■ EXERCISE REQUIREMENTS ■
Show every line containing "scene" by copying it.

┌─ SOURCE DATA

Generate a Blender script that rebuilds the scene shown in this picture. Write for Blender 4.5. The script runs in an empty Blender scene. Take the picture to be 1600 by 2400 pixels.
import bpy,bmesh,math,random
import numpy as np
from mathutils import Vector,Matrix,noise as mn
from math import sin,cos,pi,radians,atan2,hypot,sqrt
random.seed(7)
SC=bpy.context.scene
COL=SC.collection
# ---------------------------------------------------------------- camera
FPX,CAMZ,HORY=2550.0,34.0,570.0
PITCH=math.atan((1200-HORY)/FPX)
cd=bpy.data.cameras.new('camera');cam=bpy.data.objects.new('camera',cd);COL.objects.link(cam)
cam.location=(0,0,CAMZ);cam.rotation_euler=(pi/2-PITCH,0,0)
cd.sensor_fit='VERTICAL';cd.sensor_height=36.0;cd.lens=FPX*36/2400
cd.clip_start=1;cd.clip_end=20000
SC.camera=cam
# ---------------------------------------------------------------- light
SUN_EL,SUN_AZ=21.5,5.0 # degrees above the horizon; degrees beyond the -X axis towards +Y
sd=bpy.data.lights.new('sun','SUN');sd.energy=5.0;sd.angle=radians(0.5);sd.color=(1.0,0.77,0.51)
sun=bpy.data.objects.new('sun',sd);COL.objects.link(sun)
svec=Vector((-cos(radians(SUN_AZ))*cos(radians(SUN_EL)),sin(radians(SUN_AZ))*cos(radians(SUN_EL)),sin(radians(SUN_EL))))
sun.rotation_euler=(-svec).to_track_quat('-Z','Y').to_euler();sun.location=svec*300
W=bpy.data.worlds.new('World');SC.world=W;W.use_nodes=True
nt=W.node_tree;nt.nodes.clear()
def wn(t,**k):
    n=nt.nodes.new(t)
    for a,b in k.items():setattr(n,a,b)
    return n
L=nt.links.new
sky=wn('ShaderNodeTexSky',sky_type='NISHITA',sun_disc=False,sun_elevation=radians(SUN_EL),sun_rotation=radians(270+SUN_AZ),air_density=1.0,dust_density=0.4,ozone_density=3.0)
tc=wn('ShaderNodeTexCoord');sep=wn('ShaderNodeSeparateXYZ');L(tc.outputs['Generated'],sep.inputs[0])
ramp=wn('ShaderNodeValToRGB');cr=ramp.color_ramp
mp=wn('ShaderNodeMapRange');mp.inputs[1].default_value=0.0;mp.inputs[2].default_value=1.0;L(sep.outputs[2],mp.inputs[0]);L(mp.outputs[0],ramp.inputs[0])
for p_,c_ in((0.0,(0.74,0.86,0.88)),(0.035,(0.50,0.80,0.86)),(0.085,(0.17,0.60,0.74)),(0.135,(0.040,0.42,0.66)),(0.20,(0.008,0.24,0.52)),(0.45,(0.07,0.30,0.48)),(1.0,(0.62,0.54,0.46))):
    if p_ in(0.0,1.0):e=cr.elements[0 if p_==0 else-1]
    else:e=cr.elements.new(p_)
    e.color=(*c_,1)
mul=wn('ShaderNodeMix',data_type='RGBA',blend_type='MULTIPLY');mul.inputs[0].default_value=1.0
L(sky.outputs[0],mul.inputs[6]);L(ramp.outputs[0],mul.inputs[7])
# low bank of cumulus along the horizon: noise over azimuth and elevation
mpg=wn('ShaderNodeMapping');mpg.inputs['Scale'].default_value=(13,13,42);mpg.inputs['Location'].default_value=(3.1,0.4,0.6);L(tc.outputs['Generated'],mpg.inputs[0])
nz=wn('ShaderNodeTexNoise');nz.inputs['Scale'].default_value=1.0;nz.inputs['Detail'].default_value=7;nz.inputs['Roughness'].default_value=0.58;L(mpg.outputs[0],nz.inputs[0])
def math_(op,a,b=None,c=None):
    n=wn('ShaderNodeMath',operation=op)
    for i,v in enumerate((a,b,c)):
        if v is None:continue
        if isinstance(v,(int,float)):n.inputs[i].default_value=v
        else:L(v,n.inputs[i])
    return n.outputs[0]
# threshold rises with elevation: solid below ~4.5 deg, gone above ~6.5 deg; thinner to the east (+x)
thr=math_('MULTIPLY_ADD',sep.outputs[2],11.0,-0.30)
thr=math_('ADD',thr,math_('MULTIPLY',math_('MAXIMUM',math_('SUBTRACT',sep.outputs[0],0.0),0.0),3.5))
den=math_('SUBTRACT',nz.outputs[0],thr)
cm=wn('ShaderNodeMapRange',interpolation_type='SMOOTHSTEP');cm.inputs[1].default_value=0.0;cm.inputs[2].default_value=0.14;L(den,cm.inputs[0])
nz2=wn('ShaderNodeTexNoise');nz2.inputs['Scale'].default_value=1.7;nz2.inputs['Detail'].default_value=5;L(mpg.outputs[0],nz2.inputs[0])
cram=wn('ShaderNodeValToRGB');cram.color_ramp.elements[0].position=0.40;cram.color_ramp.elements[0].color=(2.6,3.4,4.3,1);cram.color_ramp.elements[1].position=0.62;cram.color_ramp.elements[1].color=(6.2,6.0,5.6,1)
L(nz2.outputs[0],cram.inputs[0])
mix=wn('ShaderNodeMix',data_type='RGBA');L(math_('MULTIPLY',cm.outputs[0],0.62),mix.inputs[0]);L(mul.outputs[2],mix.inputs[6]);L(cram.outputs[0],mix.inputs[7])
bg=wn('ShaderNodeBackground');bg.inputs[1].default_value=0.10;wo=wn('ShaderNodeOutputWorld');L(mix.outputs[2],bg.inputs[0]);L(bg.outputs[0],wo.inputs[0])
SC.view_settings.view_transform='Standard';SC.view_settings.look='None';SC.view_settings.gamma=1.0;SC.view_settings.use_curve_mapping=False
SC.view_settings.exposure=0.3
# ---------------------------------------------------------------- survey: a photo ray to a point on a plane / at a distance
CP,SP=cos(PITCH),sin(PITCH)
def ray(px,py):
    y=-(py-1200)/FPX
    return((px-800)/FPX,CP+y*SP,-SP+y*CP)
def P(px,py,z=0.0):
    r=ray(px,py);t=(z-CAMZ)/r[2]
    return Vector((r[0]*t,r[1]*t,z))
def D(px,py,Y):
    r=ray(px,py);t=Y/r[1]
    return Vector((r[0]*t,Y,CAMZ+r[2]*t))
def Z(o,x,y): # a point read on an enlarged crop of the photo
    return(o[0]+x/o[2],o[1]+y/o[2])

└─

■ SOLUTION TO THIS PROBLEM ■
Generate a Blender script that rebuilds the scene shown in this picture. Write for Blender 4.5. The script runs in an empty Blender scene. Take the picture to be 1600 by 2400 pixels.
SC=bpy.context.scene